Low-Dimension-to-High-Dimension Generalization And Its Implications for Length Generalization

TL;DR

This paper investigates the limitations and mechanisms of low-dimension-to-high-dimension generalization, revealing the necessity of prior knowledge and inductive bias, and proposes new position embedding methods to improve length generalization.

Contribution

It provides a theoretical analysis of LDHD generalization, links it to length generalization, and introduces RPE-Square, a novel position embedding to enhance model generalization capabilities.

Findings

LDHD generalization is generally unattainable without prior knowledge.

Different architectures converge to min-degree interpolators based on independent sets.

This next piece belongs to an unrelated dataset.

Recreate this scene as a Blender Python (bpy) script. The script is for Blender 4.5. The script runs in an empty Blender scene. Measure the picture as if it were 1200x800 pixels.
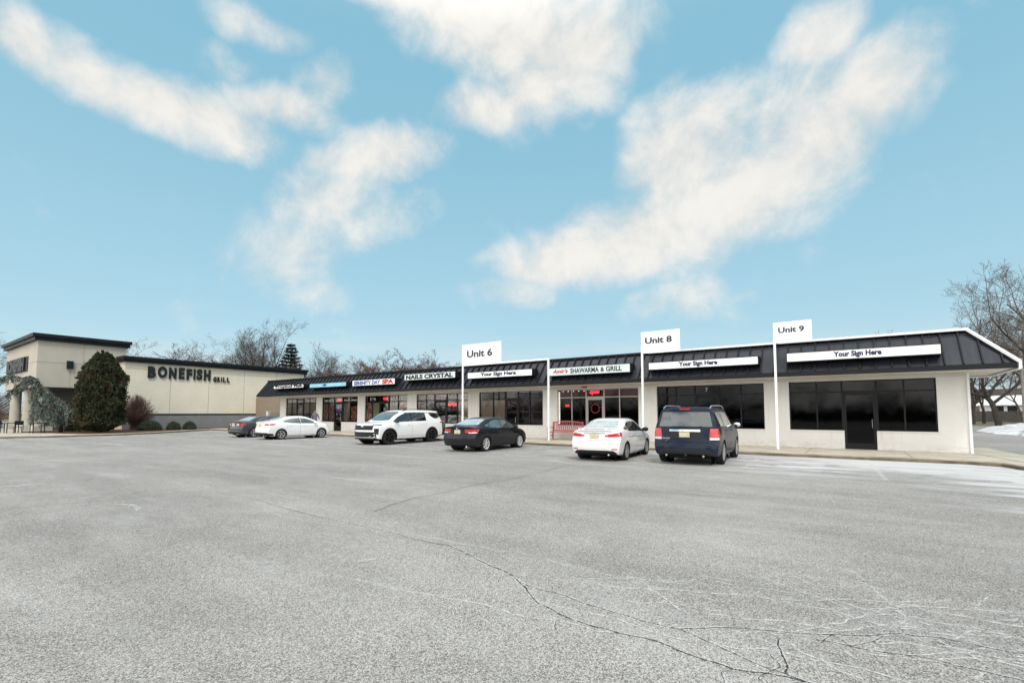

The proposed RPE-Square improves position encoding for better generalization.

Abstract

Low-Dimension-to-High-Dimension (LDHD) generalization is a special case of Out-of-Distribution (OOD) generalization, where the training data are restricted to a low-dimensional subspace of the high-dimensional testing space. Assuming that each instance is generated from a latent variable and the dimension of the latent variable reflects the problem scale, the inherent scaling challenge in length generalization can be captured by the LDHD generalization in the latent space. We theoretically demonstrate that LDHD generalization is generally unattainable without exploiting prior knowledge to provide appropriate inductive bias. Specifically, we explore LDHD generalization in Boolean functions. We verify that different architectures trained with (S)GD converge to \emph{min-degree interpolators w.r.t. different independent sets}. LDHD generalization is achievable if and only if the target function coincides with this inductive bias. Applying the insights from LDHD generalization to length generalization, we explain the effectiveness of CoT as changing the structure latent space to enable better LDHD generalization. We also propose a principle for position embedding design to handle both the inherent LDHD generalization and the nuisances such as the data format. Following the principle, we propose a novel position embedding called RPE-Square that remedies the RPE for dealing with the data format nuisance.